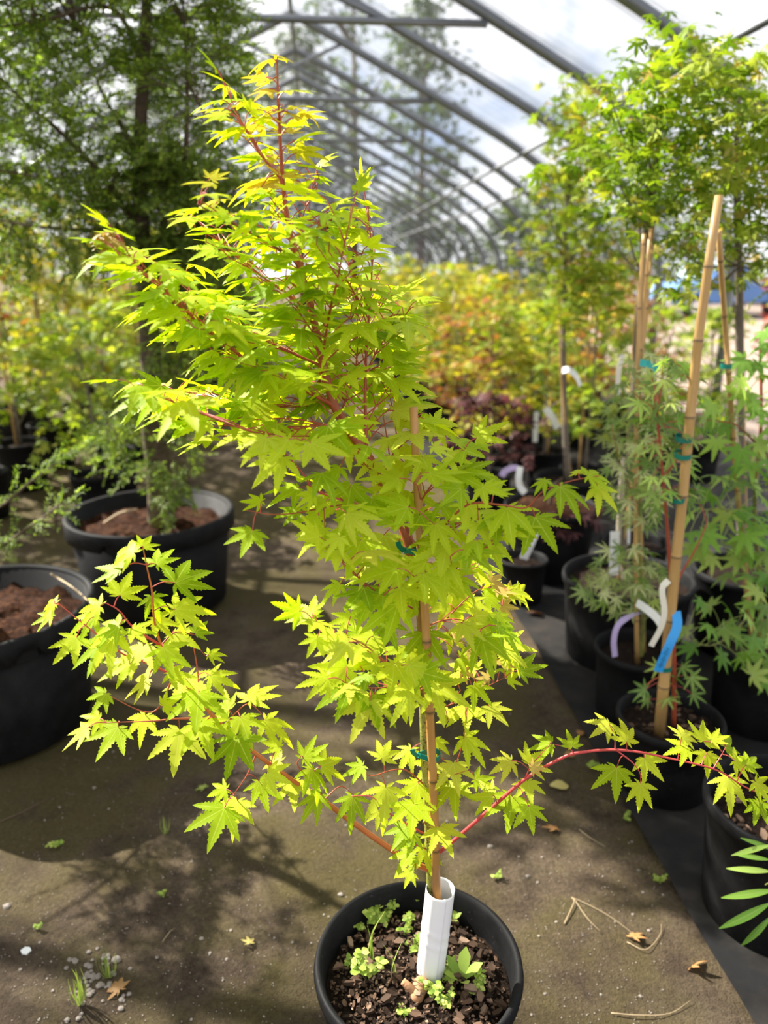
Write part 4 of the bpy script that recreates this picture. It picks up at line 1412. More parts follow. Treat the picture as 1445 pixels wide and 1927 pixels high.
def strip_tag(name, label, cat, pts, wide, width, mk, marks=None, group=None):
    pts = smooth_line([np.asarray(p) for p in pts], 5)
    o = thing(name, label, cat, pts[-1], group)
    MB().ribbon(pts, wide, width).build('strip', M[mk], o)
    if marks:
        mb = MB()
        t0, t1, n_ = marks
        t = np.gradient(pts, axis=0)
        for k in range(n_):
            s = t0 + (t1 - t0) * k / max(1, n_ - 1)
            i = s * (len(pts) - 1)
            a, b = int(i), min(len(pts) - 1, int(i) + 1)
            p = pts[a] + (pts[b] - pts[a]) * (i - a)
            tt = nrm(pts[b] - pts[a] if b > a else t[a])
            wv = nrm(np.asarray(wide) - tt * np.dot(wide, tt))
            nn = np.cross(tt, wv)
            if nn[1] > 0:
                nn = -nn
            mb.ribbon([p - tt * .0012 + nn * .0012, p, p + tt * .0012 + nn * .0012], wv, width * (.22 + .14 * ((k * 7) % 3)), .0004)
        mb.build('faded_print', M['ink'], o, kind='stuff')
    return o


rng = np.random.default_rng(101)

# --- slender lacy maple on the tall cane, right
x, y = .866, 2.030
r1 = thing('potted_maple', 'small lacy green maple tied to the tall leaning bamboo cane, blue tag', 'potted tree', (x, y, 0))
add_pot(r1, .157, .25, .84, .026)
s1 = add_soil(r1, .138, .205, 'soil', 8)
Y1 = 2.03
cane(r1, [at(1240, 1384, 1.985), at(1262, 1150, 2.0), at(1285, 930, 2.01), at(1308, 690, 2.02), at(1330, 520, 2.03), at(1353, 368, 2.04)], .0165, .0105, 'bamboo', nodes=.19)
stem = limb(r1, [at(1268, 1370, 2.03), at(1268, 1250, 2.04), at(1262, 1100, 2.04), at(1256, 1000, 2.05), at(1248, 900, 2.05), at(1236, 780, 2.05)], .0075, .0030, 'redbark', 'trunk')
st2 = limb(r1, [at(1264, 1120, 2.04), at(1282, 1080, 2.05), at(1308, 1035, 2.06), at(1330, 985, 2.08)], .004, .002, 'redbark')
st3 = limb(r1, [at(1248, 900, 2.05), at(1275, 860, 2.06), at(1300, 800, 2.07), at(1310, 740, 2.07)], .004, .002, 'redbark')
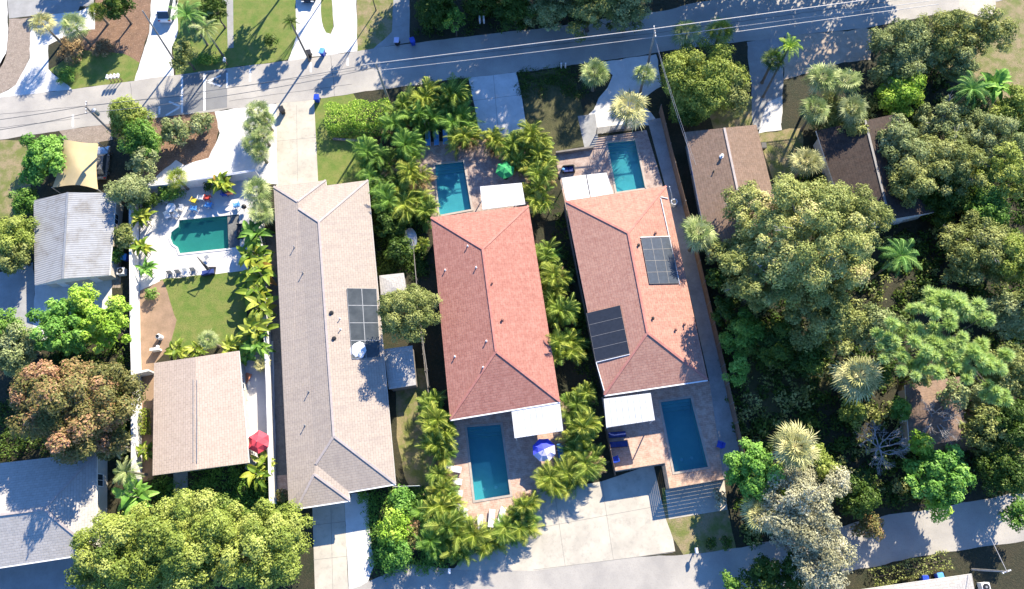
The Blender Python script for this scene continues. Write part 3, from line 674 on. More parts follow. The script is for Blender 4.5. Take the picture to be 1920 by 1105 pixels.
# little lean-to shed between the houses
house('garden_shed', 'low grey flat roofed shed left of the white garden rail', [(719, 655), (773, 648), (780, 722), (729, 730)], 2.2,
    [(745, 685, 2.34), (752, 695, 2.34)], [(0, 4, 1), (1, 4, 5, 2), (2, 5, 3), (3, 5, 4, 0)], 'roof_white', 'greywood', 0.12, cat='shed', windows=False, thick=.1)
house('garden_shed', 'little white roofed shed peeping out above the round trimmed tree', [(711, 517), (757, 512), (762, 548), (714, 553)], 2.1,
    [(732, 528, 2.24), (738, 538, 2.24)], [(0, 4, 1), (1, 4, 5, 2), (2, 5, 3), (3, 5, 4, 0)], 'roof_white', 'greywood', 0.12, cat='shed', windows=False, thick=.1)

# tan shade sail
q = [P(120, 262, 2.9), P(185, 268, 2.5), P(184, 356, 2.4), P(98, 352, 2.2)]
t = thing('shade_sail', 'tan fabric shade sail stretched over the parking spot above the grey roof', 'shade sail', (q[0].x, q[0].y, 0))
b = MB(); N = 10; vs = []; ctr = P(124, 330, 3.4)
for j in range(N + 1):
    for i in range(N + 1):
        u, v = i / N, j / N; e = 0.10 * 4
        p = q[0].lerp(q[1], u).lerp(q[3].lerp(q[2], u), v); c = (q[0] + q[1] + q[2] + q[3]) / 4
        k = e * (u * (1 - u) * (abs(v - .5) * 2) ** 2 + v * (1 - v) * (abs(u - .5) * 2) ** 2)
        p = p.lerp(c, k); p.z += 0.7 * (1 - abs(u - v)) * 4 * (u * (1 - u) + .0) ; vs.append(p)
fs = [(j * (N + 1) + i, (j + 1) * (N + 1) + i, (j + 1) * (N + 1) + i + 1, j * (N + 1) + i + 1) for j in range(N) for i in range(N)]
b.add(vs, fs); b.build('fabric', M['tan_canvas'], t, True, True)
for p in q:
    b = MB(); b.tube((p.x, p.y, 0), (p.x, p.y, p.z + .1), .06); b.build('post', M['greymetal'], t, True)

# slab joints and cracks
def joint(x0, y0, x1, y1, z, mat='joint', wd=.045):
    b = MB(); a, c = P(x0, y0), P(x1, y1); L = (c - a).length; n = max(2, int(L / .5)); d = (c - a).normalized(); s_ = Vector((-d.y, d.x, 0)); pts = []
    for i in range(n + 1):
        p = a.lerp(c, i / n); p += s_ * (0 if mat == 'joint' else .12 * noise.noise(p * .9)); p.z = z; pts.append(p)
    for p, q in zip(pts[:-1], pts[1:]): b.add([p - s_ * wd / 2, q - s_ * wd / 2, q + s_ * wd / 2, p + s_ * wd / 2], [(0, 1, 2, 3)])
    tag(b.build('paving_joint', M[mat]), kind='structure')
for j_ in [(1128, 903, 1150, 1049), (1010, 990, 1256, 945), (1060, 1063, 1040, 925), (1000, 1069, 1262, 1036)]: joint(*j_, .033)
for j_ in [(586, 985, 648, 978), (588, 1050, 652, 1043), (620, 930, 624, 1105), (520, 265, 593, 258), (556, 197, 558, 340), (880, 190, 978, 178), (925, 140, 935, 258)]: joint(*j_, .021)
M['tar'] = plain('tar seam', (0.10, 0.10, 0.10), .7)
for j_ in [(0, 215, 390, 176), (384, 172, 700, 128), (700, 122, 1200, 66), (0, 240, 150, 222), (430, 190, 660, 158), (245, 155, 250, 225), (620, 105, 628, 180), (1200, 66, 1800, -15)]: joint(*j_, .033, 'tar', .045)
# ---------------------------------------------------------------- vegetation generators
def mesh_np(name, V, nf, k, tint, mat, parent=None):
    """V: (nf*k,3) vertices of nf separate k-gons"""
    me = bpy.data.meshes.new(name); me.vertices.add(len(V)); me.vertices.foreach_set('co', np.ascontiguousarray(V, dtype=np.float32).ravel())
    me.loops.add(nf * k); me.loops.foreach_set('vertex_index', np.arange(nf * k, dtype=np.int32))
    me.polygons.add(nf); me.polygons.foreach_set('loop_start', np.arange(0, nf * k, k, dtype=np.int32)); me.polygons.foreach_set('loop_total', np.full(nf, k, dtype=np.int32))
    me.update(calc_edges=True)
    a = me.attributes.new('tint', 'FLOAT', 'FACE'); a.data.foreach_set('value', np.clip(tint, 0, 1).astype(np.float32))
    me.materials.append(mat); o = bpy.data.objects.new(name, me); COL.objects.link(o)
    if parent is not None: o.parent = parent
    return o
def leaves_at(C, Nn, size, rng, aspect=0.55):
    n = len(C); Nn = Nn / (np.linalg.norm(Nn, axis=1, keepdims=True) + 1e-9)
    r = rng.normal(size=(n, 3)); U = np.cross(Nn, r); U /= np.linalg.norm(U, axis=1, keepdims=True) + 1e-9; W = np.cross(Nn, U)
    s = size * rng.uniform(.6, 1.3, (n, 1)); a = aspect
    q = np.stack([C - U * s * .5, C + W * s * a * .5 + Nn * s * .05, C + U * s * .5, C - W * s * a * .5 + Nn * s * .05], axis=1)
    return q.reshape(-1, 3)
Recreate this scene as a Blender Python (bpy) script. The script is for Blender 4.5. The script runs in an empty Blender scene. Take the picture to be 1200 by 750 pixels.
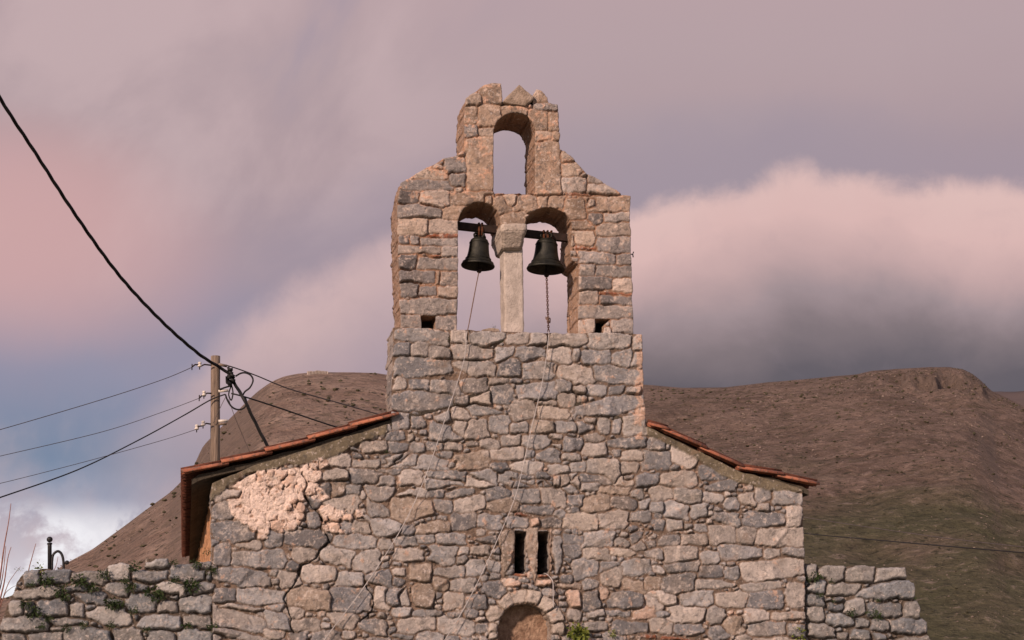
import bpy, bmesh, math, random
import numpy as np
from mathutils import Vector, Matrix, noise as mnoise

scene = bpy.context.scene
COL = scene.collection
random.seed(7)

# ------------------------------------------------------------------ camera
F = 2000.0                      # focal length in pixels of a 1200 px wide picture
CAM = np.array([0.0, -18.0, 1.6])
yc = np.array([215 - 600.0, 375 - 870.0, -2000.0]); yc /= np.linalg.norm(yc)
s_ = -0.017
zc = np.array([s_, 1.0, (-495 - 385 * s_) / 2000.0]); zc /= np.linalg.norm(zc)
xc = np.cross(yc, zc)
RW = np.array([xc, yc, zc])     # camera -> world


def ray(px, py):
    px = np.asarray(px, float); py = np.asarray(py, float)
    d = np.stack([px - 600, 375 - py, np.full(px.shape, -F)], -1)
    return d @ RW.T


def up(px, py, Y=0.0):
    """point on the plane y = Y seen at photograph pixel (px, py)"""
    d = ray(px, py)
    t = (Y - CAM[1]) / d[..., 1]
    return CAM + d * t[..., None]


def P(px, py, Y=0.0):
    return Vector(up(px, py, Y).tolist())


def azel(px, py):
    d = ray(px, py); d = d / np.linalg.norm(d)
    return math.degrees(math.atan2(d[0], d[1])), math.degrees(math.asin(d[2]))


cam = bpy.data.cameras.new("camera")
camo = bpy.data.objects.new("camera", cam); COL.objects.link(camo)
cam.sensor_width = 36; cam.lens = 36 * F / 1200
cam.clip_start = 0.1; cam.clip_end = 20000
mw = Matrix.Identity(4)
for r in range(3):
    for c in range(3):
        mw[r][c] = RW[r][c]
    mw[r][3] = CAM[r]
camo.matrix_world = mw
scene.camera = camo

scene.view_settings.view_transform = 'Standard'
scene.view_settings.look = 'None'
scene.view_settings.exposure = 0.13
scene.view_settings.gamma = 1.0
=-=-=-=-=
WHAT IS EXPECTED ▸
Locate and copy each line in the data above that includes the word "script".

SOLVED EXERCISE ▸
Write part 4 of the bpy script that recreates this picture. It picks up at line 1412. More parts follow. Treat the picture as 1445 pixels wide and 1927 pixels high.
The Blender Python script for this scene continues. Write part 3, from line 674 on. More parts follow. The script is for Blender 4.5. Take the picture to be 1920 by 1105 pixels.
Recreate this scene as a Blender Python (bpy) script. The script is for Blender 4.5. The script runs in an empty Blender scene. Take the picture to be 1200 by 750 pixels.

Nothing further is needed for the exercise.